A man by the name of Elmer Plinger is the real person behind all of these song-poem singers, indeed in the documentary Off The Charts - the Song Poem Story Elmer himself admits as much. However I'm a little confused over his Buddy Raye persona. Was Elmer also a fiddle player and occasional vocalist from Texas who used the stage name Buddy Ray (note the missing ‘e’)?  Both men were producing music at the same time, and with so little information available about song-poem artists it’s easy to see how the mistake might be made, but Buddy Ray - to my ear at least - has a lighter, almost ethereal voice, quite unlike that of Buddy Raye; they sound like two completely different singers to me.
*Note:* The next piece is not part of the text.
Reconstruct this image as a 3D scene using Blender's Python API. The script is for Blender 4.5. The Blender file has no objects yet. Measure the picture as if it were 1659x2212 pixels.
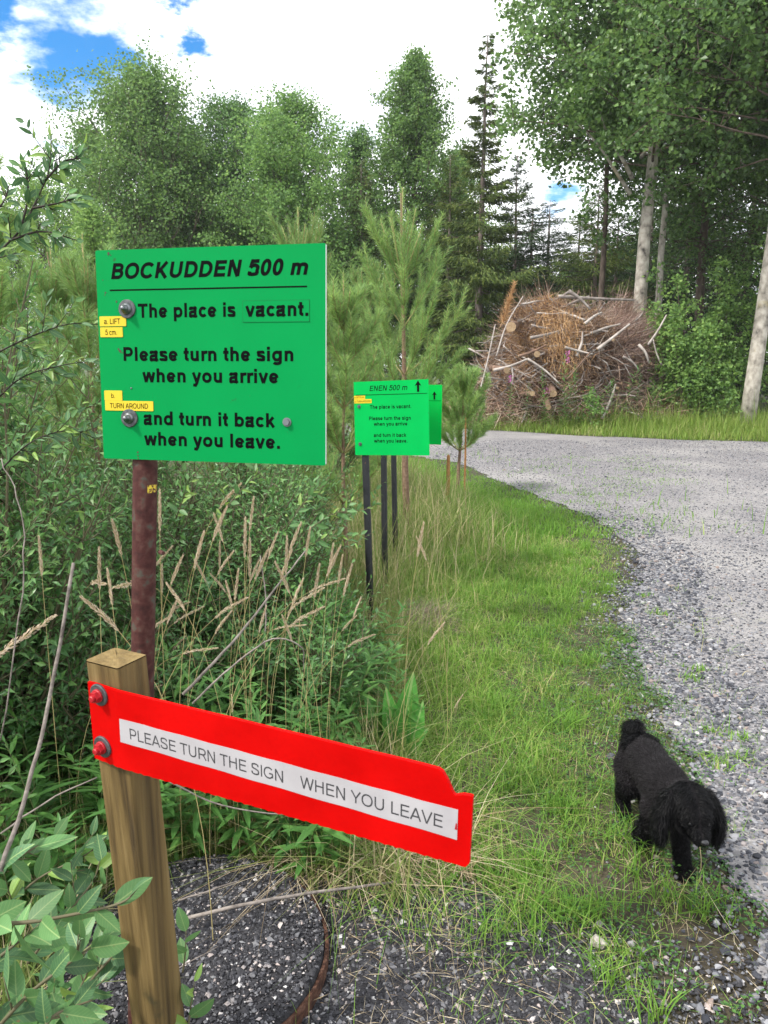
import bpy, bmesh, math, random
import numpy as np
from mathutils import Matrix, Vector, Quaternion

SC = bpy.context.scene
COL = SC.collection
R = math.radians
rng = np.random.default_rng(7)
random.seed(7)

# ------------------------------------------------------------------ camera, sky, sun, exposure
PITCH, EYE, FPX, CU, CV = R(11.0), 1.5, 1662.0, 829.5, 1106.0
cam = bpy.data.cameras.new('camera')
cam.sensor_fit = 'VERTICAL'; cam.sensor_height = 24.0; cam.lens = 24.0 * FPX / 2212.0
cam.clip_start = 0.02; cam.clip_end = 900.0
cam.dof.use_dof = True; cam.dof.focus_distance = 2.6; cam.dof.aperture_fstop = 16.0
camo = bpy.data.objects.new('camera', cam); COL.objects.link(camo)
camo.location = (0, 0, EYE); camo.rotation_euler = (R(90) - PITCH, 0, 0)
SC.camera = camo

SUN_EL, SUN_AZ = 50.0, -118.0          # azimuth clockwise from +Y (north); negative is to the left
_sd = Vector((math.sin(R(SUN_AZ)) * math.cos(R(SUN_EL)), math.cos(R(SUN_AZ)) * math.cos(R(SUN_EL)), math.sin(R(SUN_EL))))
sun = bpy.data.lights.new('sun', 'SUN'); sun.energy = 3.2; sun.angle = R(6); sun.color = (1.0, 0.95, 0.87)
suno = bpy.data.objects.new('sun', sun); COL.objects.link(suno)
suno.rotation_euler = _sd.to_track_quat('Z', 'Y').to_euler()

SC.view_settings.view_transform = 'Standard'
SC.view_settings.look = 'None'
SC.view_settings.gamma = 1.0
SC.view_settings.exposure = 0.85
SC.view_settings.use_curve_mapping = False

def ray(u, v):
    a = (u - CU) / FPX; b = -(v - CV) / FPX
    d = np.array([a, math.cos(PITCH) + b * math.sin(PITCH), -math.sin(PITCH) + b * math.cos(PITCH)])
    return d / d[1]
def at(u, v, Y):
    return np.array([0, 0, EYE]) + ray(u, v) * Y
def gr(u, v, z=0.0):
    d = ray(u, v)
    return np.array([0, 0, EYE]) + d * ((EYE - z) / -d[2])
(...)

If you fancy listening for yourself check out the wonderfully odd The Shooting of Governor Wallace – Jack, Bobby, Martin Luther Too at and see if you agree....or let me know if you don't!

If anyone has any further information I'd love to hear from them. A while back I was contacted by a relative of Dick Castle's but she did not reply to the email I sent her. Hopefully she'll read this post and try and contact me again. But for now enjoy The Not Impossible Waltz on the Moon and From Slavery to Freedom from the MSR Singers.

1 comment:

  1. AT least the first tune is within 2 minutes; the second one is truly dire. I initially thought it was some racist sludge, but eventually it dawned on me (I hadn't seen the title) that it was a moving paean to the anti-slavery movement.